Labour leader Sir Keir Starmer, who attended the Guildhall School of Music and Drama as a junior scholar and has a love for Beethoven piano sonatas, has spoken to Classic FM about his passion for classical music, and the benefits of making music.

“I feel passionately about music,” Sir Keir told Classic FM Requests presenter, Anne-Marie Minhall in an exclusive interview (watch above).

“Not just for the enjoyment of music, which is profound. But also because of the skills that learning music gives to children, young people.”

Growing up Sir Keir played four instruments; the flute, the recorder, the piano and the violin. His many hours of practice led to a place on the Guildhall School’s junior programme as a teenager.

The senior politician also played music at school, revealing in 2021 that he learned violin alongside none other than DJ and record producer, Fatboy Slim.

In a speech in 2021, Sir Keir called for “every child” to have the chance to play a musical instrument in schools across the country.

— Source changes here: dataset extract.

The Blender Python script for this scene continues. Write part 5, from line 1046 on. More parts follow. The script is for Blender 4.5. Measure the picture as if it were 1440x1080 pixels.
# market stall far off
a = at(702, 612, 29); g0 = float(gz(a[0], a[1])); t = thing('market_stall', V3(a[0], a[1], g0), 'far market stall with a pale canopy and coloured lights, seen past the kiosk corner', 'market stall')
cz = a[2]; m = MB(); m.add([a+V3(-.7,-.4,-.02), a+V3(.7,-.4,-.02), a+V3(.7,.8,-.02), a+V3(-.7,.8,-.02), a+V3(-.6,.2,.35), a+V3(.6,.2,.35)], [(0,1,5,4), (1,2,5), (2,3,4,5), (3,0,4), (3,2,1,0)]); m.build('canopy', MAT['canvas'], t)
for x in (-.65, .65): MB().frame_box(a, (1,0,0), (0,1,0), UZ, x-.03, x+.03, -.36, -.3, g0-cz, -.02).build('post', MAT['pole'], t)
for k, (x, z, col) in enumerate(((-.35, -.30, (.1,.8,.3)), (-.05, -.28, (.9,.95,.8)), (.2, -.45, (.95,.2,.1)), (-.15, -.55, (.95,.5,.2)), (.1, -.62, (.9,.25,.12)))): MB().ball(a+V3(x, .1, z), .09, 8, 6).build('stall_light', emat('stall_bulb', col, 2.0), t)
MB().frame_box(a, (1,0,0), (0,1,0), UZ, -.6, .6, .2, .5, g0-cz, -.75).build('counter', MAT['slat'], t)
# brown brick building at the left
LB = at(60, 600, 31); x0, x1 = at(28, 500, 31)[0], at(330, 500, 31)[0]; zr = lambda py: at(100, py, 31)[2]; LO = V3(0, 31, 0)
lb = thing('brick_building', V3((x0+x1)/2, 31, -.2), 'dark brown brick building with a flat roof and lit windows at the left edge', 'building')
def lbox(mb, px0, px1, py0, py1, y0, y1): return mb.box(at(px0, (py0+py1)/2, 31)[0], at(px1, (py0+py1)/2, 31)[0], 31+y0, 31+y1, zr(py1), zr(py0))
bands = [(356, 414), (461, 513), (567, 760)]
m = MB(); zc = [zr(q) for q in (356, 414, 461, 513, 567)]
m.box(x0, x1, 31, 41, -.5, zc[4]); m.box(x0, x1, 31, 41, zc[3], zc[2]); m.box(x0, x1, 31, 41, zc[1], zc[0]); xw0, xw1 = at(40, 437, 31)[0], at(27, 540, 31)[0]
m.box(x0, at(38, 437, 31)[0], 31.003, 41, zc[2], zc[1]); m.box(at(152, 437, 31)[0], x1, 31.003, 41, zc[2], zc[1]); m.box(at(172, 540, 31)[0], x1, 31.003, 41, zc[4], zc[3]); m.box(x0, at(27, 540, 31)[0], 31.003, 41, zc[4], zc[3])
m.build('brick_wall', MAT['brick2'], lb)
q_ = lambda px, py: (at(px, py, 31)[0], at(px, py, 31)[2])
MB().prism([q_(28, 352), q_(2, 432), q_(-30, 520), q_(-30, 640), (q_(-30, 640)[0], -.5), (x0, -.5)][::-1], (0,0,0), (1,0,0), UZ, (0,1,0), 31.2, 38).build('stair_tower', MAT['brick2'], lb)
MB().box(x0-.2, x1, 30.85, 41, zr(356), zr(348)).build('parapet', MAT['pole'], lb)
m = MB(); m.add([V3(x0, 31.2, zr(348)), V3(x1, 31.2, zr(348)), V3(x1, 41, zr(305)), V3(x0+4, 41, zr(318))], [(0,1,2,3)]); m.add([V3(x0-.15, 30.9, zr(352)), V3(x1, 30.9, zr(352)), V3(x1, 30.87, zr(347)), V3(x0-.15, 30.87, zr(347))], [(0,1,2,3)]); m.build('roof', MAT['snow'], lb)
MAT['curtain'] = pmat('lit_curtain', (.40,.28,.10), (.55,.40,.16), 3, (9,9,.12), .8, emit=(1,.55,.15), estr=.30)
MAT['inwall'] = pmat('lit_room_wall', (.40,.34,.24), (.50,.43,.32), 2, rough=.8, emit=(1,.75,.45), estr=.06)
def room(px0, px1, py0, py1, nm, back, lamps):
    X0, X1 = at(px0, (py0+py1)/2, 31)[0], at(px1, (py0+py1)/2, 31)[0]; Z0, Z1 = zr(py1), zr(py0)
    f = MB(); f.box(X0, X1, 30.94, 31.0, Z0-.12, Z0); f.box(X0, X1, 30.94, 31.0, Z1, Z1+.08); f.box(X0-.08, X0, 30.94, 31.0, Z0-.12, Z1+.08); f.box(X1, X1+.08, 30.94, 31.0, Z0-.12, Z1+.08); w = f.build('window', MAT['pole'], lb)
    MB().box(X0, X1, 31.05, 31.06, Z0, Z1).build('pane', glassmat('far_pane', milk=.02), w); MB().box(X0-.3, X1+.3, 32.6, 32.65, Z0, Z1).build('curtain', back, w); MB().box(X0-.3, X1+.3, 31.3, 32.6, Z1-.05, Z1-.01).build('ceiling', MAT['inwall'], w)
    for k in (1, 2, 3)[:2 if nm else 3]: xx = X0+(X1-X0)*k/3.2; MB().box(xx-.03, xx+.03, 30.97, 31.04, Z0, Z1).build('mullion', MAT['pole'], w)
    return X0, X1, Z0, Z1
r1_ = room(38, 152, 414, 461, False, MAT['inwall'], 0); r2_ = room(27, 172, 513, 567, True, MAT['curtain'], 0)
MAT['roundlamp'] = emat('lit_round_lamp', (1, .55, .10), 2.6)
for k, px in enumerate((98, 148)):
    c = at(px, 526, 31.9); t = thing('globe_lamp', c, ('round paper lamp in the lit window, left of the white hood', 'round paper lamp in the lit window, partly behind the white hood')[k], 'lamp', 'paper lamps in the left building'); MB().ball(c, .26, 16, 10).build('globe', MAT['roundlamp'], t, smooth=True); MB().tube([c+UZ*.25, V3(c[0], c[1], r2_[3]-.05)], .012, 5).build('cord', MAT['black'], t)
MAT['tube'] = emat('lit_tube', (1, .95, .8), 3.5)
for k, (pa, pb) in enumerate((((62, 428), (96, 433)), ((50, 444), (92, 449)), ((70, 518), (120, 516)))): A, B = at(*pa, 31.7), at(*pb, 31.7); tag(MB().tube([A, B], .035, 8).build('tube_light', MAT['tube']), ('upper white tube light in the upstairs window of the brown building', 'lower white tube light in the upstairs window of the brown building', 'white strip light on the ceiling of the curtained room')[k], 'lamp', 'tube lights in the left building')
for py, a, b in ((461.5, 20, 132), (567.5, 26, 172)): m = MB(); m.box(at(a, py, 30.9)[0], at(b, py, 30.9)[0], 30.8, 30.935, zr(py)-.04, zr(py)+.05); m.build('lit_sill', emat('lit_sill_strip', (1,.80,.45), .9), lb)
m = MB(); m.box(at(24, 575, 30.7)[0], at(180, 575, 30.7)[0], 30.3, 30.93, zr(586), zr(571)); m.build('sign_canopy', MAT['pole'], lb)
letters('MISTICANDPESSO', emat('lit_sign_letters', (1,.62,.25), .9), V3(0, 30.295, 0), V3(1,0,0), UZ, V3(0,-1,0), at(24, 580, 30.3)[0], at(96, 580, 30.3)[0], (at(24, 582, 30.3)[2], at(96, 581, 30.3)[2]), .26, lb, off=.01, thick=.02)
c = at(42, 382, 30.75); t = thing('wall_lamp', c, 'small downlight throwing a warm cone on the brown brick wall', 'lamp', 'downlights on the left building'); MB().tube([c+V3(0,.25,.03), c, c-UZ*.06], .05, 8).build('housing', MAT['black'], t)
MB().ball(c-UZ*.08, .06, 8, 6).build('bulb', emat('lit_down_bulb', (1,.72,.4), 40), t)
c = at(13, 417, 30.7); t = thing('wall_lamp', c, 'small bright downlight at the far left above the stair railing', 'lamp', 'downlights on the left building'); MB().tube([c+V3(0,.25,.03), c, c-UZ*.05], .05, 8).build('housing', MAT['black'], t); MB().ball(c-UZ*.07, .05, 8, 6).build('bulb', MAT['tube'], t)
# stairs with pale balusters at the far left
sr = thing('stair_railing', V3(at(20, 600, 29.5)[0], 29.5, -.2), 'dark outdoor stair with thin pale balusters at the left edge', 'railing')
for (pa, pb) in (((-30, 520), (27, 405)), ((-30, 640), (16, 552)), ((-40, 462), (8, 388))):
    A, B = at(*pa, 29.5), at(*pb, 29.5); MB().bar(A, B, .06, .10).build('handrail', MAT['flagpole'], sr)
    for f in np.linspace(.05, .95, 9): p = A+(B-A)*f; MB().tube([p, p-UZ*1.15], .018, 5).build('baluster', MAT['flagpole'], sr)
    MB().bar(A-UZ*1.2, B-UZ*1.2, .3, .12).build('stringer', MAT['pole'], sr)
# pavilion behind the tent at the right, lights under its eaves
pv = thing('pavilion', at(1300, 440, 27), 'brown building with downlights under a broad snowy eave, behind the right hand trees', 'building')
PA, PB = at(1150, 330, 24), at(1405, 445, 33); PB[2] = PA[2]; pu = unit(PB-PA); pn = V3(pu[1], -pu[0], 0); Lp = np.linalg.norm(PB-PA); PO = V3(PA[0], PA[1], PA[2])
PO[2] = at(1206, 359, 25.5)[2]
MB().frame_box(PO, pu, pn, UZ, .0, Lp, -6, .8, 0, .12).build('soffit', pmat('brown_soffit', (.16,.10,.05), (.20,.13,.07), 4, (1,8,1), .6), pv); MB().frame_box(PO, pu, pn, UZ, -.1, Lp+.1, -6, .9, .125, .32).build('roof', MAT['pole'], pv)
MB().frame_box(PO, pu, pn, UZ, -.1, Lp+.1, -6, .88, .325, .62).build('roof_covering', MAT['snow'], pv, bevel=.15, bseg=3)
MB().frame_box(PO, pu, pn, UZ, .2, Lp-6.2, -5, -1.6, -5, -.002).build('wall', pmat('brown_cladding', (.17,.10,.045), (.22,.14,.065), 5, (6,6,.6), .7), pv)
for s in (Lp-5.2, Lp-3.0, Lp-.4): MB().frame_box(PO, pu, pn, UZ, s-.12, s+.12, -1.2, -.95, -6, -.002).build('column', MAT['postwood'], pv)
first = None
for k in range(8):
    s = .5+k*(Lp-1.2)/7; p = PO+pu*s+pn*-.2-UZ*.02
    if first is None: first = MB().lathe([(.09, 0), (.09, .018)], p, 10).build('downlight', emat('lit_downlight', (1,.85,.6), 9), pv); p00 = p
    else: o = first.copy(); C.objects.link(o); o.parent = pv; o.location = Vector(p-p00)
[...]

Read more: Nominate a music teacher in the Classic FM Music Teacher of the Year Awards

Although the concert stage wasn’t where Sir Keir was destined to end up, he recognised the young talent that surrounded him both at Guildhall and in his school.

“I very quickly learned that I’d got [into Guildhall] because I’d practised very hard,” Sir Keir admitted. “And I now met people who were totally gifted, incredibly gifted... they were just in a different league to me. But it was incredible to see their creativity, natural creativity.

“[Musical] talent is across all of us,” Sir Keir shared with Anne-Marie. “And it comes from all different backgrounds.”

The politician told Anne-Marie that “the curriculum at the moment is designed in a way which actually downgrades deprioritises arts and music, and I want to turn that around”.

Sir Keir’s comments come as part of a wider conversation, led by high-profile industry figures such as Sir Simon Rattle and Andrew Lloyd Webber, about the disappearance of music from state schools.

“Music should, in my view,” the Labour leader told Anne-Marie, “be in every school, not just some.”

Read more: Andrew Lloyd Webber slams education disparity: ‘Only 12 percent of state schools have an orchestra’

Sir Keir playing with a wind quintet at a Duke of Edinburgh Awards with hair he commented he would “not be sporting now”. Picture: Sir Keir Starmer - the unauthorised biography by Nigel Cawthorne

“You’re more likely to be doing music if you’re in a private school in a state school,” Sir Keir told Anne-Marie, echoing Lloyd Webber’s comments. “There’s not the provision of music lessons in the same way.”

Sir Keir added that, alongside the joy music can bring, it also helps young people to develop skills like leadership, communication and teamwork, that they will eventually take into the workplace.

“I think that we have lost sight of the value of music in learning, and I’m determined to put that back in,” he said.

Education secretary Gillian Keegan said there was “no guarantee” Sir Keir’s ideas around music education would become reality if Labour were to take the next election, telling The Independent: “Labour’s empty words are easy – delivery is difficult.”

Sir Keir Starmer believes "we have lost sight of the value" of music and arts in schools. Picture: Classic FM

For Sir Keir, while the world of politics keeps him too busy to continue playing music, he dives into the world of classical to help him switch off for the day.

“It’s a great release,” he told Anne-Marie. “Because it just takes you away from whatever the other screens of the day are, to a different place.”

The senior politician revealed that he will often listen to the second movement of Beethoven’s Emperor Piano Concerto to help him escape.

He also named Mozart as his favourite composer to play on the flute when he was a student.

“There’s a special role for flute in Mozart,” Sir Keir explained, describing the classical composer’s writing for the instrument as “so profound”.

And it’s a lifelong love for the study of this artform that seems to bring Sir Keir’s penchant for accessible music-making into his political career.

Summing up his thoughts on why music should be available to every young person in the UK, the senior politician simply told Anne-Marie, “Just think of the enjoyment that we all get from music or any different type of music.

“It is one of the most fantastic things in life.”